The Virgin Suicides
Written and Directed by Sofia Coppola
From the novel by Jeffrey Eugenides

Starring Kirsten Dunst, James Woods, Kathleen Turner

 

The Virgin Suicides

Sofia Coppola, bearer of the most famous name in films and now married to the deliciously witty director Spike Jonze ("Being John Malkovich"), has written and directed "The Virgin Suicides," her first feature, from the novel by Jeffrey Eugenides. She had previously made one short film, "Lick the Star," which to me was a needlessly shallow look at hurtful snobs and outsider victims at a boarding school, replete with lots of shots into the sun and long, slow pans that tried to give weight to a film that had no story.

It is the mid-70s in Grosse Point, Michigan (strangely misspelled in the film on the town notices posted on dying elm trees scheduled for cutting down to slow the spread of blight). The five daughters of the Lisbon family -- the father (James Woods) a math teacher at the high school and the mother (Kathleen Turner, who's a bit zaftig these days) an overly strict, repressive Catholic housewife -- have only each other for love and comfort.

The story is told in voiceover by a boy who, with his friends, fell in love that year with the idea of loving any of the beautiful blonde sisters, and recounts the events to us twenty years later. Kirsten Dunst, remembered from her brilliant work in "My So-called Life," is Lux, the sister who is willing to try the outside world and see what it holds. In the course of the film she is betrayed by her first lover, Trip (Josh Hartnett), in a manner so contrived it destroys any hope of emotional truth in the film.

The film begins with the discovery that the youngest sister, barely into her teens, has committed suicide, but no one -- not the family, not the audience -- has any idea why. Structurally -- that is, as a mechanical writing device -- the film uses her death as a weight that hangs over everything to come, but because we've been given no reason for the death it has no resonance for us, and the foreshadowing power is lost. Evidently the sight of her body, beautiful in repose in her billowing, almost Victorian dress, is to be enough for us to mourn her and fear what is to come.

The problem with the film is that we are privy to so little conversation among the girls that we get no sense of who they are, what they feel or think, and why they would do what they do.

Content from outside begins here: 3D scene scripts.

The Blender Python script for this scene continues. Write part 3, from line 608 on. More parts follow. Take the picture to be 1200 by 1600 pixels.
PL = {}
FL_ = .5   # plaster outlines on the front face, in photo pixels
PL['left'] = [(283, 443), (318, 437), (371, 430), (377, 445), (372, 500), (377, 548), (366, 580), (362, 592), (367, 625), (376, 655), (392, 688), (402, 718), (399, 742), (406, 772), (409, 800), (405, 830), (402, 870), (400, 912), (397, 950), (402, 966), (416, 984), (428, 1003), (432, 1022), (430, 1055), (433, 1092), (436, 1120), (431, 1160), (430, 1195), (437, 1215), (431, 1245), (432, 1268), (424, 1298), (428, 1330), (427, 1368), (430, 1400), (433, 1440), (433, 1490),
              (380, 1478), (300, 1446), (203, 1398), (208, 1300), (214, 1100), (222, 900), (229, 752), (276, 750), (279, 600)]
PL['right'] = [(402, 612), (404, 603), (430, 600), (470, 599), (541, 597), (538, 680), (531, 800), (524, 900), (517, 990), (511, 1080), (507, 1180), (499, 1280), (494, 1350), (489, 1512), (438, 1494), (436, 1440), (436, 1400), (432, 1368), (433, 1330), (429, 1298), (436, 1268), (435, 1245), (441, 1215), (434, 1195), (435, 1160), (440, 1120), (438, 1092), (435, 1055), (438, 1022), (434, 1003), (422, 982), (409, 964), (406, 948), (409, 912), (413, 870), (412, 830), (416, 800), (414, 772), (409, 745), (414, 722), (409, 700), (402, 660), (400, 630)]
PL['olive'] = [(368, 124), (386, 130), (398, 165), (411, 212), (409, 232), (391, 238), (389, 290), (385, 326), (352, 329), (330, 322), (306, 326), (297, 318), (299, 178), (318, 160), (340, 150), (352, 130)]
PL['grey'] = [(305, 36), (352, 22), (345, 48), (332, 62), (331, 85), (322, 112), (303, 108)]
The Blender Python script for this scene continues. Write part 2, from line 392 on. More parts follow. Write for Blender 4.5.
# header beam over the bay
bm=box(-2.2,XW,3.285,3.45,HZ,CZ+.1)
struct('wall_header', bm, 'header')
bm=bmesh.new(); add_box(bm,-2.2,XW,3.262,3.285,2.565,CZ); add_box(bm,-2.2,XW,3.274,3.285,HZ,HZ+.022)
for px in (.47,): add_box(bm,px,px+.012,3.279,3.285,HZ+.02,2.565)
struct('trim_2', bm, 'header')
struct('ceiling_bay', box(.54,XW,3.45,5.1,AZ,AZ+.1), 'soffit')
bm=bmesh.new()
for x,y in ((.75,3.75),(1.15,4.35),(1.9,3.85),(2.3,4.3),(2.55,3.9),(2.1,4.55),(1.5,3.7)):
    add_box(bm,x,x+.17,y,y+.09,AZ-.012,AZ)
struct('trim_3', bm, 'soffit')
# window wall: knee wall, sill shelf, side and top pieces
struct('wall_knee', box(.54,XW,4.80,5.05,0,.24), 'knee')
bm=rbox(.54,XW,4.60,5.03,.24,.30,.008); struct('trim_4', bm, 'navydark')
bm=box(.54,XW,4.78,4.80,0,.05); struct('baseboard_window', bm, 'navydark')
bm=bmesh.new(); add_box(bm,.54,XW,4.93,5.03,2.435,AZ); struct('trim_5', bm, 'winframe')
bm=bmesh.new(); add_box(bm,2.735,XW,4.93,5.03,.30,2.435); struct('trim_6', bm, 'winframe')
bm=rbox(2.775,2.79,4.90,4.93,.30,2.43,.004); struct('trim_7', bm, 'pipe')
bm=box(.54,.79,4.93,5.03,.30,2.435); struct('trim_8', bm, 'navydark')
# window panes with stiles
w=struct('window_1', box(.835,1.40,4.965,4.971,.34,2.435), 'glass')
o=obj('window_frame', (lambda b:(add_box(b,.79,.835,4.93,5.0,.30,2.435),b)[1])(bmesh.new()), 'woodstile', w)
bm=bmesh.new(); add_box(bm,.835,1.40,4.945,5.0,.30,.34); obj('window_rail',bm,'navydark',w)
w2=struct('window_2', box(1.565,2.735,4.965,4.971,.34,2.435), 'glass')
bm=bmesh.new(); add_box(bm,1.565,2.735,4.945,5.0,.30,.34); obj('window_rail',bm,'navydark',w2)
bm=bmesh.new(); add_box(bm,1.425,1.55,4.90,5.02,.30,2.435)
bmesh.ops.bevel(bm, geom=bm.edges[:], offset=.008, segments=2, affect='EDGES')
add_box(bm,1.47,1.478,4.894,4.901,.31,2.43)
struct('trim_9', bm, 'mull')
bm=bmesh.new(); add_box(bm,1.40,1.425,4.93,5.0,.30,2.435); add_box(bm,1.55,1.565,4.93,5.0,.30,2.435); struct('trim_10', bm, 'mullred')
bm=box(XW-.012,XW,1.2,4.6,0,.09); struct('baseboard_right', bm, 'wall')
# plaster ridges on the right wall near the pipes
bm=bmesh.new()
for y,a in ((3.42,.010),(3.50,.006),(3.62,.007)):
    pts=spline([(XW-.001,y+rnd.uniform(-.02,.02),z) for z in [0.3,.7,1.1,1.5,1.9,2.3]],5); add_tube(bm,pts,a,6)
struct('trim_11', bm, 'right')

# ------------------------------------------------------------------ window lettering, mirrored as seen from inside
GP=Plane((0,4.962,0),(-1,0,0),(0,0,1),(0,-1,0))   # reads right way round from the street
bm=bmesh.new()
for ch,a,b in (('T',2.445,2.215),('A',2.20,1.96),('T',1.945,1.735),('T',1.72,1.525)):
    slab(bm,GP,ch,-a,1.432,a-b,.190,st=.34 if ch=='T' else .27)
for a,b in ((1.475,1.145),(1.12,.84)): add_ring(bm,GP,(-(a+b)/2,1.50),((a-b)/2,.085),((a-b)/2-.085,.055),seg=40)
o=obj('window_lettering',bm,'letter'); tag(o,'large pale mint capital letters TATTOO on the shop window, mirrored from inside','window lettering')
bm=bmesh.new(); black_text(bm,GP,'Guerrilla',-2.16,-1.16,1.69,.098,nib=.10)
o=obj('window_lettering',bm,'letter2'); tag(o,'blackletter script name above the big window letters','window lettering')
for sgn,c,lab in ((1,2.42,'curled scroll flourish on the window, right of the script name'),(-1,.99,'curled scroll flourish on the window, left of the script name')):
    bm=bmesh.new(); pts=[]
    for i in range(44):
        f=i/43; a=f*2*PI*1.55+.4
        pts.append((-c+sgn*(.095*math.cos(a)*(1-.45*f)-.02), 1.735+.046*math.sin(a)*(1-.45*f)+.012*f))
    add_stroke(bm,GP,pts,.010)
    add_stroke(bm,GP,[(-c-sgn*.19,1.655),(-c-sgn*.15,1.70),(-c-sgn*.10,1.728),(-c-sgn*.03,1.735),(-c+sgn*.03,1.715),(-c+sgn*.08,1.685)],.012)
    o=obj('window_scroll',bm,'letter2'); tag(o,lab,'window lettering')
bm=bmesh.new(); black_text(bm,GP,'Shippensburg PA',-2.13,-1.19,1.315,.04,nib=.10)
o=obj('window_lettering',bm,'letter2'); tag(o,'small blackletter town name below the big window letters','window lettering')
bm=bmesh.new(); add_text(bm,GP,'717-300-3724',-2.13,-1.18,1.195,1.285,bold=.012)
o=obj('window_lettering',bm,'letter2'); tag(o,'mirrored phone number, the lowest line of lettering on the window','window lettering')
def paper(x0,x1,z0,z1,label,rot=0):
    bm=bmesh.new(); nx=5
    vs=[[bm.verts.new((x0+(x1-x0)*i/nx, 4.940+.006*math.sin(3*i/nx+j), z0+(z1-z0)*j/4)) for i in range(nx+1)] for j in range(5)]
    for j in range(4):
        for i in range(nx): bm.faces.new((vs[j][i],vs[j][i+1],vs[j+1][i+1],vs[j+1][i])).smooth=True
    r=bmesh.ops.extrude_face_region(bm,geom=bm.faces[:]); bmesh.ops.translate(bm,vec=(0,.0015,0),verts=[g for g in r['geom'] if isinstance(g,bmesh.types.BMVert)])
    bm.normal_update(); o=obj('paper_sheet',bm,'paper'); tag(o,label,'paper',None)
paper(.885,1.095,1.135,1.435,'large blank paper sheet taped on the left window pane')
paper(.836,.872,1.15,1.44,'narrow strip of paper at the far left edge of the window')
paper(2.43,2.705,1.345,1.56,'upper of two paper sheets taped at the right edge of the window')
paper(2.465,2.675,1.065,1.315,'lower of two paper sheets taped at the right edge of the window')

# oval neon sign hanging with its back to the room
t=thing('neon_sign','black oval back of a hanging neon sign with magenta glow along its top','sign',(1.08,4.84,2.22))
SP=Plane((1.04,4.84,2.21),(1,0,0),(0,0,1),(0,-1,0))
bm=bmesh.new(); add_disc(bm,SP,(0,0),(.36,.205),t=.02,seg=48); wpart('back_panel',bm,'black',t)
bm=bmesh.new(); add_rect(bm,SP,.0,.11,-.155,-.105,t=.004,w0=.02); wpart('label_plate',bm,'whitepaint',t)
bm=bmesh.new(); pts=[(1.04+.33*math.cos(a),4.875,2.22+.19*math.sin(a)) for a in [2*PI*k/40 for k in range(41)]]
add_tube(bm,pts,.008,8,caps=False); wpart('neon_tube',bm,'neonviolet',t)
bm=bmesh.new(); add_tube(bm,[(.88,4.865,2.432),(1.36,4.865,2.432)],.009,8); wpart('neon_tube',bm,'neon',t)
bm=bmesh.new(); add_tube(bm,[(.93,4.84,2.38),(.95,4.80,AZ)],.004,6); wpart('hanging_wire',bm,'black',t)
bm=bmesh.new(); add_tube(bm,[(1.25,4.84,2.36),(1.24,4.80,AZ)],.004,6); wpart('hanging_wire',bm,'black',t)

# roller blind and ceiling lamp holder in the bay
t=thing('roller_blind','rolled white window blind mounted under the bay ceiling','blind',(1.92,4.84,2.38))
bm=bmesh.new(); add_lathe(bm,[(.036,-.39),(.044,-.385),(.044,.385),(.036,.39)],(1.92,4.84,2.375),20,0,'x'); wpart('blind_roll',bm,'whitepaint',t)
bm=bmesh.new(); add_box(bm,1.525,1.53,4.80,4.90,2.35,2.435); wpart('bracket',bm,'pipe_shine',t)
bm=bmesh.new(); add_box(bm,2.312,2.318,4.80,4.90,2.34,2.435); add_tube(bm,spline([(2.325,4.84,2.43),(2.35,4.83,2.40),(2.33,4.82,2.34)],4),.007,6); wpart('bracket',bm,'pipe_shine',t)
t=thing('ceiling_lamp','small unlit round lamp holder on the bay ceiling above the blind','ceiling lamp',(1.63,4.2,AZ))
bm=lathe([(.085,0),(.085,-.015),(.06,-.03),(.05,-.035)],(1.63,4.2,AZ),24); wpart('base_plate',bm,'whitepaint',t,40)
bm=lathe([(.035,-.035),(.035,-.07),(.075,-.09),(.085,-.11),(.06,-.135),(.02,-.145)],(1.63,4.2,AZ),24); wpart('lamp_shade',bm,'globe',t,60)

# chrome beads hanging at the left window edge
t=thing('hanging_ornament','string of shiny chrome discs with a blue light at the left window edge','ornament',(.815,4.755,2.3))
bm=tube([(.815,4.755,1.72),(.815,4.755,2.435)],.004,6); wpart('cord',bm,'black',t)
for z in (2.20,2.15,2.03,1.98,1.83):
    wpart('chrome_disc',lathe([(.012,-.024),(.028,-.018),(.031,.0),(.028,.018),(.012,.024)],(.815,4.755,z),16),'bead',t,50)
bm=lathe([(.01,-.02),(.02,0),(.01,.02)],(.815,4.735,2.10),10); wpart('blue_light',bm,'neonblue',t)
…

It's as though they are all in that magical world of adolescent fantasy where nothing need be said out loud, and certainly not to either the boys who pursue them or to us in the audience. Coppola hasn't given us any reason to identify with them, or even to help us separate one from another.

Woods and Turner do their best with parts so sadly underwritten that we know them more through their wardrobes than their lines. When the film ends, you get the feeling that Coppola has yet to shake off her own high-school fantasies and grow up into an adult artist who's willing to face the hard job of giving her characters real lives and believable experiences.